◆ Written request
Please quote every line word for word.

Start Data provided

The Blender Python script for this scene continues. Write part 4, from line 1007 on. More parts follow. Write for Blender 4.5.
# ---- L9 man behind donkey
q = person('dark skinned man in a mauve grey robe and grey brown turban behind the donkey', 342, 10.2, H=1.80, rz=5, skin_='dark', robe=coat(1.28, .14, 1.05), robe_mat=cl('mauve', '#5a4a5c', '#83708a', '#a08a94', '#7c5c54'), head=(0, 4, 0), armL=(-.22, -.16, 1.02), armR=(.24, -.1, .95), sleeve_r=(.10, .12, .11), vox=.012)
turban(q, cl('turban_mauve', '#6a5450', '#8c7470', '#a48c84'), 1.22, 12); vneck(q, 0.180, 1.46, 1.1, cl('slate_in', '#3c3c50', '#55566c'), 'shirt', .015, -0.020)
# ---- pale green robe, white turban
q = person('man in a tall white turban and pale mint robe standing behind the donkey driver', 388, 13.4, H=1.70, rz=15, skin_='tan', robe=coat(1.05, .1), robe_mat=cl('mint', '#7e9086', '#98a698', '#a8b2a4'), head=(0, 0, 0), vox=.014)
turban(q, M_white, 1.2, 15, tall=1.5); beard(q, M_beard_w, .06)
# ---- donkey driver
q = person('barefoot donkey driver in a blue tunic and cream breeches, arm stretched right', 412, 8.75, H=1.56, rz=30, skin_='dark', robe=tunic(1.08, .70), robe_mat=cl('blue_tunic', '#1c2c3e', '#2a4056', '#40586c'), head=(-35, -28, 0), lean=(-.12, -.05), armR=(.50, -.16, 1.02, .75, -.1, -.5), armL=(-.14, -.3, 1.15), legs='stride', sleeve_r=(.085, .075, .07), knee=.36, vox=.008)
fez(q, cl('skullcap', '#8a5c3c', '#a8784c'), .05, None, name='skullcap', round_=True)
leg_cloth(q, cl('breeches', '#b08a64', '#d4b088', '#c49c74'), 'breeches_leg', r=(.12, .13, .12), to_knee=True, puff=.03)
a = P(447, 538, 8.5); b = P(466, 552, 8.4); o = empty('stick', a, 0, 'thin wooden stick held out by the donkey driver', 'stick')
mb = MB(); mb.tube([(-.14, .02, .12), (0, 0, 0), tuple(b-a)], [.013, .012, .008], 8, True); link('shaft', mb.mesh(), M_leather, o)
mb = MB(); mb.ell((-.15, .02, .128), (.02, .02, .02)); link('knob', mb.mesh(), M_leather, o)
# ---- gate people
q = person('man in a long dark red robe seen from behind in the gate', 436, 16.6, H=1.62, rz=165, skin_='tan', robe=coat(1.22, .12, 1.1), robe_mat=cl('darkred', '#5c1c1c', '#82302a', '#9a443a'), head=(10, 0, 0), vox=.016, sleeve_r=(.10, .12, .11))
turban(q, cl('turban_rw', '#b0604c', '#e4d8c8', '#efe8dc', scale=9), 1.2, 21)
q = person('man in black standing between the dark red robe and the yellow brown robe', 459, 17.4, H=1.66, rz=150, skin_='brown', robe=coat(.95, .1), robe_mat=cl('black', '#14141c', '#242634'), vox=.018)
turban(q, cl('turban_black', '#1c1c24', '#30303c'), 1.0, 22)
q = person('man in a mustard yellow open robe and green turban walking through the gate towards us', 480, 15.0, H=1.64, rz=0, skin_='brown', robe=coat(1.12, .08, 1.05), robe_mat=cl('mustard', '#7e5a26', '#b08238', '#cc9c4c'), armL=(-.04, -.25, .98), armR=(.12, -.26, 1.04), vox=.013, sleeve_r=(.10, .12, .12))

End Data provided

◆ Exercise solution
The Blender Python script for this scene continues. Write part 4, from line 1007 on. More parts follow. Write for Blender 4.5.
# ---- L9 man behind donkey
q = person('dark skinned man in a mauve grey robe and grey brown turban behind the donkey', 342, 10.2, H=1.80, rz=5, skin_='dark', robe=coat(1.28, .14, 1.05), robe_mat=cl('mauve', '#5a4a5c', '#83708a', '#a08a94', '#7c5c54'), head=(0, 4, 0), armL=(-.22, -.16, 1.02), armR=(.24, -.1, .95), sleeve_r=(.10, .12, .11), vox=.012)
turban(q, cl('turban_mauve', '#6a5450', '#8c7470', '#a48c84'), 1.22, 12); vneck(q, 0.180, 1.46, 1.1, cl('slate_in', '#3c3c50', '#55566c'), 'shirt', .015, -0.020)
# ---- pale green robe, white turban
q = person('man in a tall white turban and pale mint robe standing behind the donkey driver', 388, 13.4, H=1.70, rz=15, skin_='tan', robe=coat(1.05, .1), robe_mat=cl('mint', '#7e9086', '#98a698', '#a8b2a4'), head=(0, 0, 0), vox=.014)
turban(q, M_white, 1.2, 15, tall=1.5); beard(q, M_beard_w, .06)
# ---- donkey driver
q = person('barefoot donkey driver in a blue tunic and cream breeches, arm stretched right', 412, 8.75, H=1.56, rz=30, skin_='dark', robe=tunic(1.08, .70), robe_mat=cl('blue_tunic', '#1c2c3e', '#2a4056', '#40586c'), head=(-35, -28, 0), lean=(-.12, -.05), armR=(.50, -.16, 1.02, .75, -.1, -.5), armL=(-.14, -.3, 1.15), legs='stride', sleeve_r=(.085, .075, .07), knee=.36, vox=.008)
fez(q, cl('skullcap', '#8a5c3c', '#a8784c'), .05, None, name='skullcap', round_=True)
leg_cloth(q, cl('breeches', '#b08a64', '#d4b088', '#c49c74'), 'breeches_leg', r=(.12, .13, .12), to_knee=True, puff=.03)
a = P(447, 538, 8.5); b = P(466, 552, 8.4); o = empty('stick', a, 0, 'thin wooden stick held out by the donkey driver', 'stick')
mb = MB(); mb.tube([(-.14, .02, .12), (0, 0, 0), tuple(b-a)], [.013, .012, .008], 8, True); link('shaft', mb.mesh(), M_leather, o)
mb = MB(); mb.ell((-.15, .02, .128), (.02, .02, .02)); link('knob', mb.mesh(), M_leather, o)
# ---- gate people
q = person('man in a long dark red robe seen from behind in the gate', 436, 16.6, H=1.62, rz=165, skin_='tan', robe=coat(1.22, .12, 1.1), robe_mat=cl('darkred', '#5c1c1c', '#82302a', '#9a443a'), head=(10, 0, 0), vox=.016, sleeve_r=(.10, .12, .11))
turban(q, cl('turban_rw', '#b0604c', '#e4d8c8', '#efe8dc', scale=9), 1.2, 21)
q = person('man in black standing between the dark red robe and the yellow brown robe', 459, 17.4, H=1.66, rz=150, skin_='brown', robe=coat(.95, .1), robe_mat=cl('black', '#14141c', '#242634'), vox=.018)
turban(q, cl('turban_black', '#1c1c24', '#30303c'), 1.0, 22)
q = person('man in a mustard yellow open robe and green turban walking through the gate towards us', 480, 15.0, H=1.64, rz=0, skin_='brown', robe=coat(1.12, .08, 1.05), robe_mat=cl('mustard', '#7e5a26', '#b08238', '#cc9c4c'), armL=(-.04, -.25, .98), armR=(.12, -.26, 1.04), vox=.013, sleeve_r=(.10, .12, .12))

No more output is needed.